Most of the issues with NV ATM have nothing too with the hardware, but NV themselves that is the focus as NV's practices keeps bring bad attention to themselves as opposed to good attention.
nVidia's approach is as if they were the monolithic organisation with a dominating product. News is that they're not hence people have the choice of not working with them.
However, it is the only way that nVidia can stay in the position that are in. Unfortunately the lower ranks have not delivered the supporting structure of sales and profitability.
I see nVidia attempting to copy Apple. The CEO is attempting to emulate Jobs - however I see a couple of flaws:
a) the nVidia CEO doesn't have the attention to detail within his product set that Steve Jobs is renowned for.
b) the nVidia CEO cannot harness the bigger picture (pixar and now disney in the case of Jobs) to utilise and drive his technology to a new mass market.
c) there's no iPod-iTune content delivery product space available to nVidia, that's the games consoles. They don't own any market segment that they can sell access to make money for anyone.

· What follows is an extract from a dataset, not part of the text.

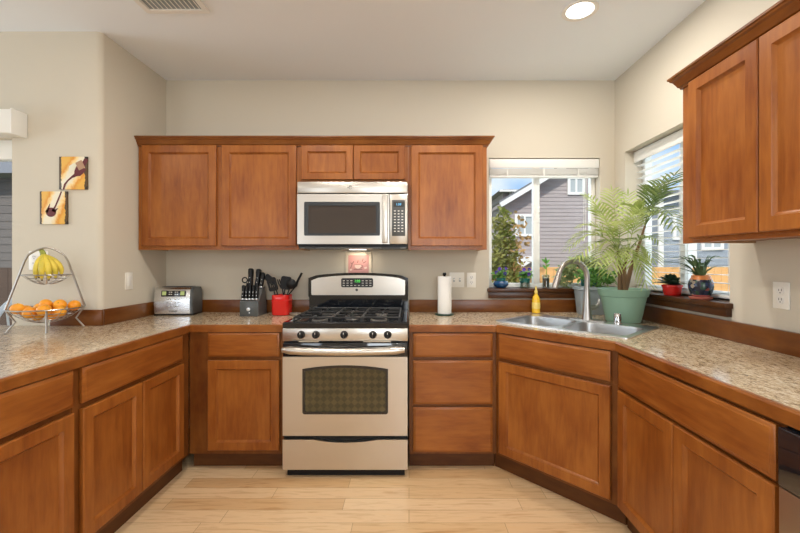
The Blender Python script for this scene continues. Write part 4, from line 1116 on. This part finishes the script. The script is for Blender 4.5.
# white chair outside the patio door
t = thing('patio_chair', 'white round-backed chair outside the patio door at left photo edge', 'chair', (-3.96, 1.05, -.0595), 0)
arc_ = [R(-75 + 330 * k / 22) for k in range(23)]
def rail(k): q = 1 - abs(2 * k / 22 - 1); return Vector((.27 * math.cos(arc_[k]), .27 * math.sin(arc_[k]), .70 + .32 * min(1, q * 1.6) ** 1.3))
MB().tube([rail(k) for k in range(23)], .028, 10).build('back_rail', 'white', t)
for k in range(3, 20, 2): MB().tube([Vector((.22 * math.cos(arc_[k]), .22 * math.sin(arc_[k]), .42)), rail(k)], .010, 6).build('back_spindle', 'white', t)
MB().lathe([(.20, .39), (.235, .40), (.24, .42), (.22, .432), (.1, .425)], n=28).build('seat', 'white', t)
for a in (45, 135, 225, 315): MB().tube([(.17 * math.cos(R(a)), .17 * math.sin(R(a)), .40), (.23 * math.cos(R(a)), .23 * math.sin(R(a)), .0005)], [.018, .014], 8).build('leg', 'white', t)

# ================================================================== COUNTER OBJECTS: RIGHT
t = thing('paper_towel_holder', 'dark green paper towel stand holding the white roll', 'paper towel holder', (.263, -.17, TOP + .001))
MB().lathe([(.068, 0), (.07, .004), (.066, .009)], n=32).build('base', 'green_base', t)
MB().lathe([(.008, .009), (.008, .285), (.006, .287), (.012, .292), (.015, .302), (.010, .312)], n=16).build('rod', 'black', t)
pr = thing('paper_towel_roll', 'white paper towel roll standing right of the stove', 'paper towels', (.263, -.17, TOP + .0115))
mb = MB(); mb.lathe([(.019, 0), (.049, 0), (.050, .002), (.050, .272), (.049, .274), (.019, .274)], n=36, caps=(False, False)); mb.build('roll', 'paper', pr)
MB().box(.047, -.012, .004, .0505, .03, .27).build('loose_sheet', 'paper', pr, 0)
t = thing('soap_bottle', 'yellow dish soap bottle behind the left sink bowl', 'soap bottle', (.975, -.068, TOP + .001))
MB().lathe([(.027, 0), (.030, .004), (.031, .05), (.030, .10), (.026, .12), (.016, .137), (.012, .143), (.012, .15)], n=24).build('bottle', 'soap', t)
MB().lathe([(.013, .1505), (.013, .168), (.008, .175), (.006, .20), (.004, .206)], n=16).build('cap', 'soap_top', t)
MB().lathe([(.0312, .035), (.0315, .037), (.0315, .08), (.0310, .082)], n=24, caps=(False, False)).build('bottle_label', 'soap_top', t)
# palm
PX, PY = 1.415, -.49
t = thing('potted_palm', 'big feathery palm in a sage green pot behind the sink', 'palm', (PX, PY, TOP + .001))
mb = MB(); mb.lathe([(.10, 0), (.104, .004), (.138, .165), (.147, .17), (.155, .205), (.157, .213), (.150, .215), (.143, .205), (.14, .18)], n=40, caps=(True, False)); mb.build('pot', 'sage', t, 40)
MB().lathe([(.141, .185), (.08, .192), (.0, .194)][:2], n=32).build('soil', 'soil', t)
T0 = Vector((PX, PY, TOP))
def wp(px, py, d_): return Vector(((px - 409) * d_ / 395, d_ - 3.1, 1.306 + (262 - py) * d_ / 395)) - T0
trunks = [[Vector((-.02, 0, .185)), wp(620, 270, 2.6), wp(618, 250, 2.6)], [Vector((.02, .02, .185)), wp(632, 265, 2.58), wp(640, 242, 2.55), wp(645, 226, 2.52)], [Vector((0, -.03, .185)), wp(624, 268, 2.55), wp(628, 252, 2.53)]]
for i, p in enumerate(trunks): MB().tube(p, [.017, .013, .009, .006][:len(p)], 8).build('stem', 'stem', t)
def frond(base_, tip, lift, m, n=12, ll=.135, wd=.0068):
    mb = MB(); ctrl = (base_ + tip) / 2 + Vector((0, 0, lift)); ps = []
    for k in range(n + 1):
        s_ = k / n; ps.append(base_ * (1 - s_) ** 2 + 2 * ctrl * s_ * (1 - s_) + tip * s_ * s_)
    mb.tube(ps, [.0032 * (1 - .7 * k / n) for k in range(n + 1)], 5)
    for k in range(4, n + 1):
        tg = (ps[k] - ps[k - 1]).normalized(); side = tg.cross(Vector((0, 0, 1)))
        side = side.normalized() if side.length > .05 else Vector((1, 0, 0)); up = side.cross(tg)
        f = math.sin(math.pi * (.15 + .78 * (k - 4) / (n - 4))); L = ll * (.45 + .55 * f)
        for s_ in (-1, 1):
            d_ = (tg * .72 + side * s_ * .72 + up * .12).normalized()
            mb.leaf(ps[k], ps[k] + d_ * L, wd * (.6 + .4 * f), up, .2, .22 + random.uniform(-.05, .12), 3)
    mb.leaf(ps[-1], ps[-1] + (ps[-1] - ps[-2]).normalized() * ll * .5, wd * .7, Vector((0, 0, 1)))
    return mb.build('frond', m, t, 0, recalc=False)
tp0, tp1, tp2 = trunks[0][-1], trunks[1][-1], trunks[2][-1]
for b_, px, py, d_, lf, m in ((tp1, 674, 176, 2.22, .06, 'palm_dark'), (tp1, 662, 182, 2.32, .07, 'palm_dark'), (tp1, 676, 226, 2.2, .16, 'palm_dark'), (tp1, 652, 190, 2.45, .05, 'palm_dark'), (tp1, 668, 212, 2.26, .12, 'palm_dark'),
                              (tp0, 612, 192, 2.72, .08, 'palm'), (tp0, 588, 196, 2.82, .10, 'palm'), (tp0, 571, 246, 2.55, .17, 'palm'), (tp0, 579, 256, 2.48, .14, 'palm'), (tp0, 598, 262, 2.42, .12, 'palm'), (tp0, 584, 226, 2.62, .12, 'palm'),
                              (tp2, 628, 196, 2.66, .05, 'palm'), (tp2, 645, 280, 2.40, .15, 'palm'), (tp2, 618, 258, 2.36, .11, 'palm'), (tp0, 604, 232, 2.46, .09, 'palm'), (tp2, 640, 212, 2.42, .06, 'palm'), (tp0, 598, 208, 2.5, .07, 'palm'),
                              (tp2, 652, 258, 2.36, .12, 'palm'), (tp0, 622, 222, 2.36, .06, 'palm'), (tp2, 610, 270, 2.42, .13, 'palm'), (tp1, 634, 206, 2.5, .05, 'palm'), (tp2, 600, 246, 2.5, .10, 'palm'), (tp2, 634, 262, 2.33, .10, 'palm'), (tp0, 626, 240, 2.32, .06, 'palm_dark'), (tp0, 574, 238, 2.66, .14, 'palm'), (tp2, 658, 240, 2.3, .10, 'palm_dark'), (tp1, 648, 214, 2.34, .06, 'palm')):
    frond(b_, wp(px, py, d_), lf, m)
# grey planter in the corner
t = thing('planter_box', 'grey rectangular planter with leafy greens in the counter corner', 'planter', (1.26, -.205, TOP + .001))
mb = MB(); rings = []
for ins, z in ((.02, 0), (.018, .006), (.004, .18), (-.004, .185), (-.004, .205), (.006, .206), (.012, .19)): rings.append([(p[0], p[1], z) for p in rrect(ins, ins, .30 - ins, .155 - ins, .025, 4)])
mb.loft(rings, caps=(True, True)); mb.build('box', 'planter', t, 35)
cloud(210, (.14, .06, .275), (.15, .05, .080), .045).build('foliage', 'leaf', t, 0, recalc=False)
mb = MB()
for x, y in ((.06, .06), (.12, .09), (.18, .06), (.24, .08)): mb.tube([(x, y, .19), (x + random.uniform(-.02, .02), y, .33)], .003, 5)
mb.build('stems', 'banana_stem', t)
# teal pot on the sill with bushy pale plant
t = thing('potted_bush', 'small leaved bushy plant in a dark teal pot on sink window sill', 'potted plant', (1.425, .035, 1.1008))
MB().lathe([(.050, 0), (.052, .003), (.066, .10), (.070, .102), (.071, .125), (.066, .126), (.06, .11)], n=28).build('pot', 'teal', t)
cloud(620, (-.06, -.005, .165), (.165, .05, .085), .036).build('foliage', 'leaf_pale', t, 0, recalc=False)
cloud(260, (-.19, .012, .09), (.075, .035, .085), .034).build('trailing_foliage', 'leaf_pale', t, 0, recalc=False)
mb = MB()
for i in range(9): mb.tube([(0, 0, .11), (random.uniform(-.1, .03), random.uniform(-.02, .0), .17), (random.uniform(-.2, .06), random.uniform(-.03, .02), random.uniform(.12, .22))], .0022, 5)
mb.build('stems', 'stem', t)
# three small pots on the sink window sill
def violets(t, zc, r_, nf, petals=5):
    cloud(110, (0, -.004, zc + .012), (r_, r_ * .7, .036), .034).build('foliage', 'leaf', t, 0, recalc=False)
    for k in range(nf):
        a = 2 * math.pi * k / nf + .4; c_ = Vector((r_ * .75 * math.cos(a), -r_ * .3 + .02 * math.sin(a), zc + .035 + .022 * math.sin(a * 1.7 + 1)))
        mb = MB()
        for j in range(petals):
            b = 2 * math.pi * j / petals; mb.leaf(c_, c_ + Vector((.017 * math.cos(b), -.008, .017 * math.sin(b))), .010, Vector((0, -1, 0)), .1, 0, 2)
        mb.tube([(c_.x * .4, 0, zc - .02), c_], .0014, 5)
        mb.build('flower', 'violet', t, 0, recalc=False)
SZ = 1.1008
t = thing('violet_pot', 'violets in a glossy blue glazed bowl at left of the window sill', 'potted flowers', (.728, .03, SZ))
MB().lathe([(.030, 0), (.036, .003), (.054, .018), (.060, .032), (.056, .048), (.048, .056), (.045, .056), (.05, .046)], n=32).build('bowl', 'blue_glaze', t)
MB().lathe([(.034, .05), (.040, .078), (.037, .079), (.03, .06)], n=24).build('inner_pot', 'teal', t); violets(t, .095, .05, 5)
t = thing('violet_pot', 'violets in a green pot standing in a clear glass dish', 'potted flowers', (.918, .03, SZ))
MB().lathe([(.036, 0), (.038, .003), (.041, .045), (.038, .045), (.035, .006)], n=28).build('glass_dish', 'jar', t)
MB().lathe([(.030, .036), (.038, .048), (.044, .075), (.04, .076), (.03, .05)], n=24).build('inner_pot', 'teal', t); violets(t, .09, .046, 5)
t = thing('orchid_glass', 'leafy green stem in a clear glass of dark pebbles on sill', 'potted plant', (1.085, .03, SZ))
MB().lathe([(.024, 0), (.026, .002), (.029, .105), (.027, .105), (.0235, .004)], n=24).build('glass', 'jar', t)
MB().lathe([(.0215, .004), (.0245, .075), (.01, .08)], n=20).build('pebbles', 'pebbles', t)
MB().tube([(0, 0, .075), (.004, -.004, .15), (-.002, 0, .20)], .0035, 6).build('stem', 'banana_stem', t)
mb = MB()
for a, z, L in ((20, .19, .06), (160, .195, .06), (250, .2, .07), (90, .2, .05), (330, .16, .05), (200, .15, .05)): mb.leaf((0, 0, z), (L * .6 * math.cos(R(a)), L * .4 * math.sin(R(a)), z + L * .8), .010, Vector((0, -1, .2)), .2, .2)
mb.build('leaves', 'leaf', t, 0, recalc=False)
# right sill
t = thing('succulent_pot', 'dark rosette succulent in a glossy red pot on side window sill', 'potted plant', (1.632, -.65, SZ))
MB().lathe([(.044, 0), (.046, .003), (.053, .05), (.057, .052), (.057, .064), (.052, .065), (.048, .05)], n=32).build('pot', 'red', t)
mb = MB()
for k in range(34):
    a = k * 2.4; el = R(18 + 55 * (k / 34)); L = .135 - .06 * k / 34
    if math.cos(a) > .2: L *= .5
    b = Vector((0, 0, .066 + .018 * k / 34)); mb.leaf(b, b + Vector((math.cos(a) * math.cos(el), math.sin(a) * math.cos(el), math.sin(el))) * L, .021, Vector((0, 0, 1)), -.25, .3, 4)
mb.build('rosette', 'leaf_dark', t, 0, recalc=False)
t = thing('cactus_pot', 'strappy holiday cactus in a painted pot on the side window sill', 'potted plant', (1.629, -.895, SZ))
MB().lathe([(.050, 0), (.054, .003), (.057, .012), (.052, .013), (.045, .006)], n=32).build('saucer', 'terracotta', t)
MB().lathe([(.036, .0135), (.047, .022), (.058, .055), (.060, .08), (.054, .105), (.046, .118), (.045, .130), (.041, .131), (.040, .118)], n=36).build('pot', 'talavera', t)
mb = MB()
for k in range(30):
    a = 2 * math.pi * k / 30 + random.uniform(-.1, .1); a = a - .32 * math.sin(2 * a) if math.cos(a) < 0 else a; reach = random.uniform(.13, .22); h = random.uniform(.05, .15)
    ca, sa = math.cos(a), math.sin(a)
    if ca > .1: reach *= .27
    p0 = Vector((.01 * ca, .01 * sa, .12)); m_ = Vector((ca * reach * .5, sa * reach * .5, .13 + h)); p1 = Vector((ca * reach, sa * reach, .13 + h * .7))
    pts = [p0 * (1 - s) ** 2 + 2 * m_ * s * (1 - s) + p1 * s * s for s in (0, .25, .5, .75, 1)]
    for u_, v_ in zip(pts, pts[1:]): mb.leaf(u_, u_ + (v_ - u_) * 1.12, .0088, Vector((0, 0, 1)) if abs((v_ - u_).normalized().z) < .8 else Vector((ca, sa, 0)), .15, 0, 3)
mb.build('leaves', 'cactus', t, 0, recalc=False)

d) nVidia doesn't radiate (through PR or other) the "can do no wrong" aura.
e) they have three products: (a) a graphics chip/architecture, (b) a chipset architecture, (c) a non-existant CPU chip compared to Apple. This increases the risk.
Those points above mean that businesses will not bend over backwards to work with them. This is the wrong model for them.
They are innovative hardware vendor. They have good IPR and as such should look to organise their product set to licence their design IPR to allow licensees to attack additional market segments. Partner suck in knowledge to access new product areas. This allows you concentrate on building your own experience in the new market area you want to deliver to.
Intel are already attacking the mobile segment through their increased stake in Imagination Technologies PowerVR (the same chip in the iPhone for graphics). This low power knowledge will be used for intel's new mobile laptop chipsets.
AMD has many partners they can openly work with todo the same to achieve the same technology capture.
They need two strings - one to focus on getting the money from anywhere in the market they can, and the other to drive the company into the area they want.
In short nVidia hadn't woken up to the change in business strategies going on. They're sticking with the same model as 4-5 years ago. A bit like gollem in lord of the rings - nVidia now have the ring of performance leadership, what they've not seen is that they've just run off the cliff and there's a pit of lava below.
The reason for all the negativity is simple - other companies face similar issues, however the risk of failure is increased with nVidia due to the personality of leadership and the lack of product market spread to reduce the financial impact of competitors stealing revenue generating market share.